Thursday, August 5, 2010

Games Pitiots Play

The #1 son taught me a new game today. We were on the way to town, and he shouted YELLOW CAR! After scraping my heart off the windshield, and stuffing it back into my chest, I turned to him and asked, "Have you lost your mind?" And don't worry about me taking my attention off the road. Farmer H drives like this all the time. Which is why he is a master sweaver.

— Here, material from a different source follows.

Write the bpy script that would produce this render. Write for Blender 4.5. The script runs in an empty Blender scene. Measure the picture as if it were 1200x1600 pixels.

It's a game, Mom. You call it out when you see a yellow car.
Well that's a stupid game!
No it isn't. You played games when you were my age.
No we didn't.
Oh, yeah. You were too busy beating dinosaurs with sticks.
What kind of crazy fundamentalist ARE you?
It's like that stupid game you played with out-of-state license plates or something.
We didn't need stupid games. We had PONG!
Ooooh! Pong!
We had BONG!
Yeah, it must have been hard to play games with a monkey on your back.
It's not like we were on heroin!
Great. Be mad at me because I don't know my drugs.
What's the fun in pointing out yellow cars?
It just is. You get a point for every one you see.
And then what?
The one with the most points at the end wins.
What does he win?
Nothing?
See? It's stupid. Playing a game to win nothing.
We all play. White Shadow and Dad and I played it on the way to Six Flags.
Who won?
Dad, surprisingly enough.
He's only got one eye. And he beat you. What an embarrassment!
Yeah. I don't know how he won.
He didn't have his nose stuck in a phone.
We played on the way to Ole Miss. The Driver won.
And he was drunk.
Well, we played partners, and his only saw one yellow car, but Driver saw nine.
You were texting.
Uh huh. And White Shadow was playing a GameBoy.
You are just pitiful idiots. Pitiots. Playing a game, not very well, to win absolutely nothing.